William Shakespeare, the famous English playwright, wrote 36 plays that have survived to modern day. Many experts consider Shakespeare’s work to be the best in all of theater, and performances of his plays are well-known staples of the live theater community. Yet experts believe the canon of Shakespeare is incomplete, with at least two texts not surviving past Shakespeare’s day. The lost plays, as they are commonly called, are objects of great interest to the theater community and historians alike.
Love’s Labor’s Won is the more often cited of the lost plays, as textual accounts of the time suggest it existed. In a 1598 book by English author Francis Meres, he lists several of the plays including Love’s Labor’s Won. Experts believed for many years that the title was an alternate name for Taming of the Shrew, which had been left out of Meres’ list. In 1953, a record was discovered of a 1603 collection of Shakespeare’s work that includes both Taming of the Shrew and Love’s Labor’s Won.

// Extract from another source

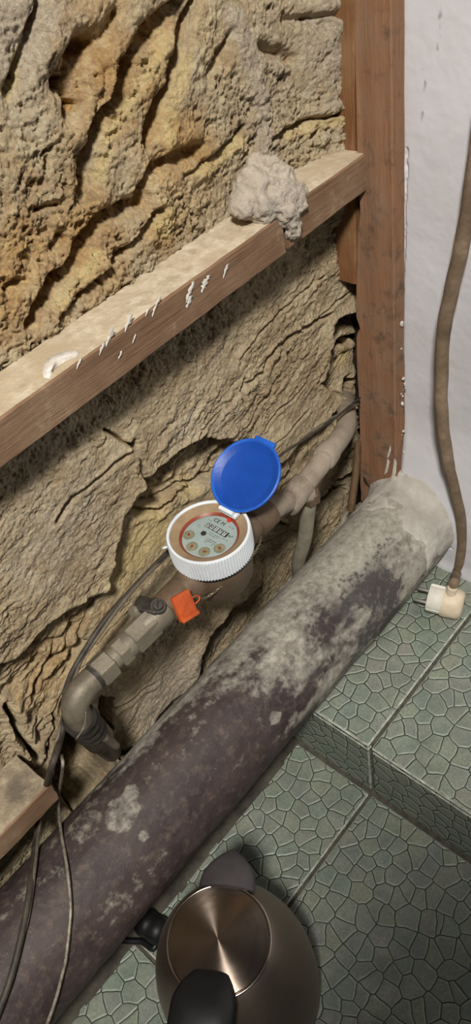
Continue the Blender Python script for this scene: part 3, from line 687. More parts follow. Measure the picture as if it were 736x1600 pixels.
# plaster heaped over the pipe where it enters the white wall
cxs = np.arange(0.560, XW + 0.002, 0.0018); ca_ = np.linspace(math.radians(-8), math.radians(196), 130)
CX, CA = np.meshgrid(cxs, ca_, indexing='ij'); tx = np.clip((CX - 0.575) / (XW - 0.575), 0, 1)
fl = 0.0035 * tx ** 2.2 + 0.016 * np.clip((CX - 0.618) / 0.03, 0, 1) ** 4 * (0.7 + 0.5 * fbm(CX * 30, np.cos(CA) * 3, np.sin(CA) * 3, 3)) + 0.0015 + 0.0030 * fbm(CX * 45, np.cos(CA) * 3, np.sin(CA) * 3, 4) - 0.004 * (1 - sstep(0, 0.12, tx))
fl *= sstep(math.radians(205), math.radians(150), CA) * 0.85 + 0.15
cr = PR + fl
k = np.arange(CX.size).reshape(CX.shape)
FC = np.stack([k[:-1, :-1], k[:-1, 1:], k[1:, 1:], k[1:, :-1]], -1).reshape(-1, 4)
obj('plaster_collar', np.stack([CX, PY + cr * np.cos(CA), PZ + cr * np.sin(CA)], -1).reshape(-1, 3), FC, noisy('grey_white_plaster', srgb(204, 200, 192), srgb(182, 177, 167), 50, 0.92, 0.0012, 160, c3=srgb(168, 163, 154), s3=3), wall_right)

# plaster crumbling along the seam with the board
fl_ = []
for k in range(64):
    t = k / 63; p = onx((624 + 4 * math.sin(t * 17) + 2 * t, 505 + 225 * t), 0.652); r = random.uniform(0.0008, 0.0024)
    if random.random() < 0.45: fl_.append(((p[0] + 0.004, p[1] + 0.001 + random.uniform(-.0025, .0025), p[2]), (r, r * random.uniform(0.6, 1.0), r * random.uniform(0.8, 1.6))))
V, F = blob(fl_, 0.0009, 0.0024, 240, 6.0); obj('crumbling_plaster', V, F, M_PLASTER_W, wall_right)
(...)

The plot of the first of the lost plays is merely speculative, but many critics believe it to be a sequel to Love’s Labor’s Lost. The symmetry of the titles is obviously noted. Experts also cite the text of the first play, which seemingly ends in the middle of the story, as the heroes are set a difficult task. Other experts remain unconvinced, suggesting that the play is an alternate name for another work, possibly All’s Well that Ends Well or Much Ado About Nothing.
The History of Cardenio, the second of the lost plays, has a complicated history. It is believed to be taken from Miguel Cervantes' Don Quixote, in which Cardenio is a major character. The play is known to have been performed in 1613 by a London theater troupe called The King’s Men. In 1653, a bookseller named Henry Moseley attributed the play to Shakespeare and a second author, John Fletcher. Moseley is considered by experts to be unreliable, however, as he frequently attributed plays to Shakespeare that were not his.
In 1727, an English author named Lewis Theobald released an edited text he claimed to have taken from three manuscripts of an unknown play by Shakespeare. Renamed Double Falsehood, the play is considered by some experts to be Cardenio, as it contains the episode of the character. Experts are divided on this subject, and the truth of Cardenio may be lost to history.
The Two Noble Kinsman is now generally accepted as a Shakespearean work, but for many years was a subject of debate over authorship and whether the text existing was original. The play might be called one of the lost plays, as it was not included in the first folio or any collection of plays in Shakespeare’s day, and was not published until 1634, twenty years after Shakespeare’s death. It has since been considered among the apocrypha, but now is believed by experts to be authentically Shakespeare.
Shakespeare Apocrypha are a set of 11 plays believed to be written by Shakespeare, but are not accepted in the typical cannon. These plays are not considered lost plays, as text does exist. Instead, the confusion concerns the authorship of the plays, as no clear record states who wrote them. Many of the Shakespeare Apocrypha are believed to be collaborations between Shakespeare and other writers.
The lost plays of Shakespeare are a romantic topic among scholars hoping to find rare and priceless manuscripts. Discovery of the texts would further complete history’s picture of Shakespeare, a notoriously shadowy figure. Many experts believe that the manuscripts of Cardenio and Love’s Labor’s Won will never be found, but that does not halt the scholarly debate or interest in the tantalizing lost plays.